Aim of the task -
The lines from the top of the material below through the line containing "put('bracket', bm, BLACK, hr, smooth=True, label='dark" are to be printed exactly, with pictures omitted.

Dataset section -
——————————
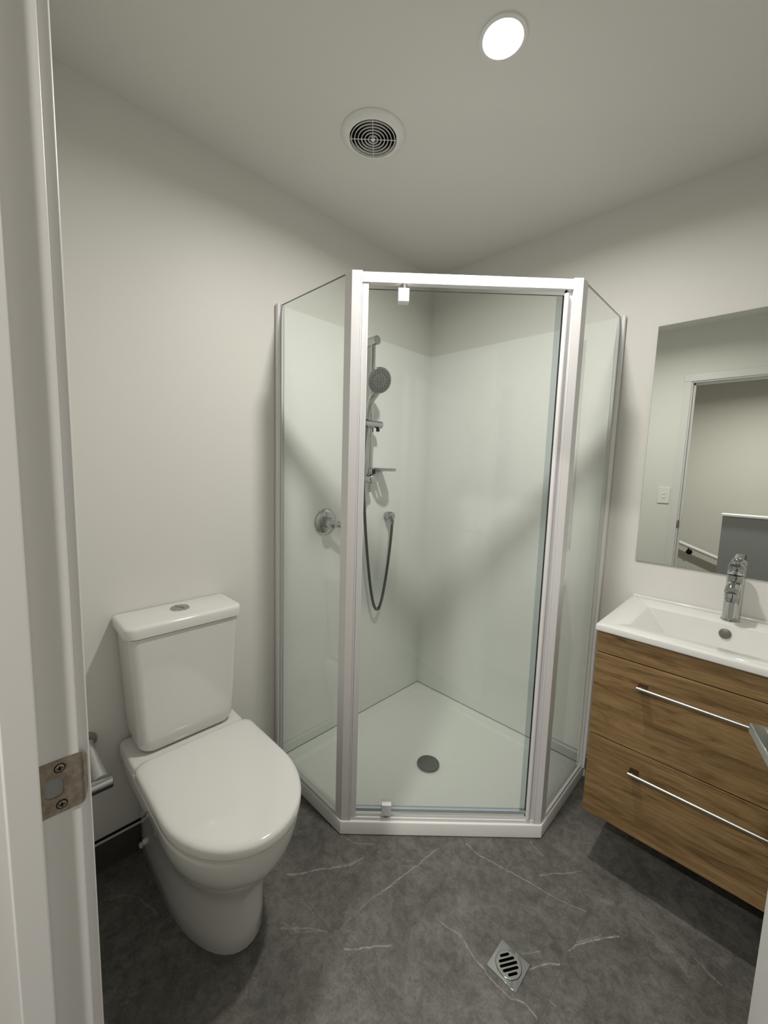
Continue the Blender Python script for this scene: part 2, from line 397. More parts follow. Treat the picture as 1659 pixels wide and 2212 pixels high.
for s in (.22, .66):
    q = a+(b-a)*s; bm = bmesh.new(); tube(bm, [q-Vector((0, 0, .02)), q-Vector((0, 0, .05)), q+Vector((0, -.03, -.075)), q+Vector((0, -.079, -.075))], .007, 10)
    lathe(bm, q+Vector((0, -.08, -.075)), (0, 1, 0), [(0, .030), (.006, .030), (.010, .024)], 24)
    put('bracket', bm, BLACK, hr, smooth=True, label='dark round rail bracket')

# ------------------------------------------------------------------ downlights
def downlight(x, y, z, label, strength, cat='light', r=.044):
    o = thing('downlight', (x, y, z), label, cat)
    bm = bmesh.new(); n = 48
    prof = [(r+.0002, -.0005), (r+.0002, -.004), (r+.004, -.006), (r+.012, -.004), (r+.013, -.0002)]
    rings = [[(x+rr*math.cos(2*PI*i/n), y+rr*math.sin(2*PI*i/n), z+h) for i in range(n)] for rr, h in prof]
    loft(bm, rings, False, False); put('bezel', bm, PLASTIC, o, smooth=True)
    bm = bmesh.new(); lathe(bm, (x, y, z-.0035), (0, 0, 1), [(0, r), (.003, r)], 48)
    em = mat('lamp_diffuser', (.9, .9, .9), .5, emis=(1.0, .965, .90), es=30)
    put('diffuser', bm, em, o, label='glowing round diffuser')
    ld = bpy.data.lights.new('downlight_lamp', 'AREA'); ld.shape = 'DISK'; ld.size = 2*r*.94; ld.energy = strength; ld.color = (1.0, .975, .915); ld.spread = math.radians(164)
    lo = bpy.data.objects.new('lamp', ld); COL.objects.link(lo); lo.parent = o; lo.location = (0, 0, -.0042)
    return o
downlight(.886, -.879, ZC, 'lit round white downlight recessed in the bathroom ceiling', LAMP_BATH)
downlight(1.35, -2.75, ZC, 'lit downlight in the hall ceiling outside the bathroom door', LAMP_HALL)

# ------------------------------------------------------------------ ceiling vent
v = thing('ceiling_vent', (VX, VY, ZC), 'round white extractor vent with concentric ring grille in the ceiling', 'vent')
def ring(bm, prof, n=72):
    rings = [[(VX+r*math.cos(2*PI*i/n), VY+r*math.sin(2*PI*i/n), ZC+h) for i in range(n)] for r, h in prof]
    loft(bm, rings+[rings[0]], False, False)
bm = bmesh.new(); ring(bm, [(.1005, -.0003), (.1005, -.0015), (.099, -.004), (.088, -.0095), (.078, -.0130), (.0745, -.0125), (.0745, .004), (.0733, .004), (.0733, -.0003)])
put('rim', bm, PLASTIC, v, smooth=True)
bm = bmesh.new(); lathe(bm, (VX, VY, ZC+.001), (0, 0, 1), [(0, .0730), (.065, .0730), (.065, .03)], 48, False, True); put('vent_throat', bm, mat('dark_duct', (.03, .028, .025), .7), v, label='dark opening behind the rings')
gr = None
for k in range(6):
    r = .0685-.0107*k; bm = bmesh.new(); ring(bm, [(r+.0010, -.0135), (r-.0010, -.0135), (r-.0009, -.0095), (r+.0001, -.0095)])
    put('ring', bm, PLASTIC, v, smooth=True)
bm = bmesh.new(); lathe(bm, (VX, VY, ZC-.015), (0, 0, 1), [(0, .004), (.001, .0065), (.010, .0065)], 24); put('hub', bm, PLASTIC, v, smooth=True)
bm = bmesh.new()
for k in range(4):
    a = math.radians(45+90*k); d = Vector((math.cos(a), math.sin(a), 0)); w = Vector((-d.y, d.x, 0))*.0007
    ps = [Vector((VX, VY, 0))+d*.004+w, Vector((VX, VY, 0))+d*.0750+w, Vector((VX, VY, 0))+d*.0750-w, Vector((VX, VY, 0))+d*.004-w]
    prism(bm, [(q.x, q.y) for q in ps], ZC-.0132, ZC-.0112)
put('spoke', bm, PLASTIC, v)

# ------------------------------------------------------------------ shower tray
SS, AA, HT = .9656, .4435, .0524
def inset(d, dw):
    """pentagon inset: d on the free sides, dw on the wall sides"""
    x0, x1 = .002+dw, SS-d; y1 = -.002-dw; y0 = -(SS-d); k = (SS+AA)-d*math.sqrt(2)       # diagonal x-y=k
    return [(x0, y1), (x0, y0), (k+y0, y0), (x1, x1-k), (x1, y1)]
def P5(d, dw, z, zw=None): return [(x, y, z) for x, y in inset(d, dw)]
bm = bmesh.new()
loft(bm, [P5(.004, .0, 0), P5(0, 0, .004), P5(0, 0, .047), P5(.0015, 0, .0512), P5(.005, 0, HT), P5(.036, .004, HT-.001), P5(.040, .010, .049), P5(.052, .050, .0445), P5(.060, .066, .034), P5(.10, .10, .031)], True, True)
tr = thing('shower_tray', (.45, -.45, 0), 'white five-sided acrylic shower tray on the floor in the corner', 'shower tray')
put('tray', bm, TRAYM, tr, smooth=True, auto=25)
wc = thing('shower_waste', (.472, -.487, .031), 'round grey waste cover in the middle of the white shower tray', 'drain')
bm = bmesh.new(); lathe(bm, (.472, -.487, .0313), (0, 0, 1), [(0, .056), (.0012, .0555), (.0016, .052), (.0008, .050)], 48); put('flange', bm, TRAYM, wc, smooth=True)
bm = bmesh.new(); lathe(bm, (.472, -.487, .0325), (0, 0, 1), [(0, .040), (.007, .040)], 48); put('recess', bm, DARK, wc)
bm = bmesh.new(); lathe(bm, (.472, -.487, .0392), (0, 0, 1), [(0, .0478), (.0025, .049), (.0045, .048), (.0060, .040), (.0068, .0)], 48)
put('cover', bm, mat('satin_chrome_cover', (.19, .19, .18), .42, .55), wc, smooth=True, label='satin grey dome cover')
for k in range(3):
    a = math.radians(100+120*k); bm = bmesh.new(); lathe(bm, (.472+.031*math.cos(a), -.487+.031*math.sin(a), .0448), (0, 0, 1), [(0, .0018), (.0012, .0018)], 10)
    put('cover_hole', bm, BLACK, wc)

# ------------------------------------------------------------------ shower enclosure
en = thing('shower_enclosure', (.7, -.7, .05), 'white framed glass corner shower cubicle with pivot door', 'shower cubicle')
P0 = Vector((.4415, -.9597, 0)); P1 = Vector((.9597, -.4415, 0)); dd = (P1-P0).normalized(); di = Vector((-1, 1, 0)).normalized()   # along door, inward
LD = (P1-P0).length; ZT = 1.9533; ZB = HT
def dgb(bm, s0, s1, i0, i1, z0, z1):
    ps = [P0+dd*s0+di*i0, P0+dd*s1+di*i0, P0+dd*s1+di*i1, P0+dd*s0+di*i1]
    prism(bm, [(q.x, q.y) for q in ps], z0, z1); return bm
def post(flip):
    if not flip: side, c0, d1, inn = Vector((-1, 0, 0)), P0, dd, Vector((0, 1, 0))
    else: side, c0, d1, inn = Vector((0, 1, 0)), P1, -dd, Vector((-1, 0, 0))
    w1 = .034 if not flip else .040; w2 = .0325 if not flip else .029
    A = c0+side*w1; Bq = c0+d1*w2
    # groove near the door-side end
    g0 = c0+d1*(w2-.0060); g1 = g0+di*.0014; g2 = c0+d1*(w2-.0052)+di*.0014; g3 = c0+d1*(w2-.0052)
    poly = [A, c0, g0, g1, g2, g3, Bq, Bq+di*.027, c0+(di+inn).normalized()*.030, A+inn*.027]
    ps = [(q.x, q.y) for q in poly]
    if flip: ps = ps[::-1]
    bm = bmesh.new(); prism(bm, ps, ZB, ZT+.001); return bm
put('post', post(False), ALUM, en, bevel=.0008)
put('post', post(True), ALUM, en, bevel=.0008)
bm = dgb(bmesh.new(), .0330, LD-.0295, .002, .026, 1.920, 1.9515); put('header', bm, ALUM, en, bevel=.001)
bm = dgb(bmesh.new(), .0330, LD-.0295, .003, .010, HT, .0635); dgb(bm, .0330, LD-.0295, .010, .028, HT, .0575); put('sill', bm, ALUM, en, bevel=.0008)
for nm, q in (('wall_channel', (0.0045, .0225, -.973, -.945, HT, ZT+.002)), ('wall_channel', (.945, .973, -.0225, -.0045, HT, ZT+.002))):
    put(nm, B(*q), ALUM, en, bevel=.0008)
LIPM = mat('pale_seal', (.55, .55, .53), .4)
put('wall_channel_lip', B((.0225, .025, -.9615, -.9585, HT+.01, ZT), (.0225, .025, -.9475, -.945, HT+.01, ZT)), LIPM, en)
put('wall_channel_lip', B((.9585, .9615, -.025, -.0225, HT+.01, ZT), (.945, .9475, -.025, -.0225, HT+.01, ZT)), LIPM, en)
put('bottom_channel', B(.0225, .4075, -.961, -.944, HT, .0665), ALUM, en, bevel=.0008)
put('bottom_channel', B(.944, .961, -.4015, -.0225, HT, .0665), ALUM, en, bevel=.0008)
for nm, q, e in (('side_panel', (.0235, .408, -.9565, -.9510, .0670, ZT-.0015), (.0235, .408, -.9565, -.9510, ZT-.0014, ZT-.0002)),
                 ('side_panel', (.9510, .9565, -.402, -.0235, .0670, ZT-.0015), (.9510, .9565, -.402, -.0235, ZT-.0014, ZT-.0002))):
    g = put(nm, B(*q), GLASS, en, label='clear glass side panel')
    put('glass_edge', B(*e), GLASSEDGE, g, label='dark green cut edge')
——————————
Task result -
Continue the Blender Python script for this scene: part 2, from line 397. More parts follow. Treat the picture as 1659 pixels wide and 2212 pixels high.
for s in (.22, .66):
    q = a+(b-a)*s; bm = bmesh.new(); tube(bm, [q-Vector((0, 0, .02)), q-Vector((0, 0, .05)), q+Vector((0, -.03, -.075)), q+Vector((0, -.079, -.075))], .007, 10)
    lathe(bm, q+Vector((0, -.08, -.075)), (0, 1, 0), [(0, .030), (.006, .030), (.010, .024)], 24)
    put('bracket', bm, BLACK, hr, smooth=True, label='dark round rail bracket')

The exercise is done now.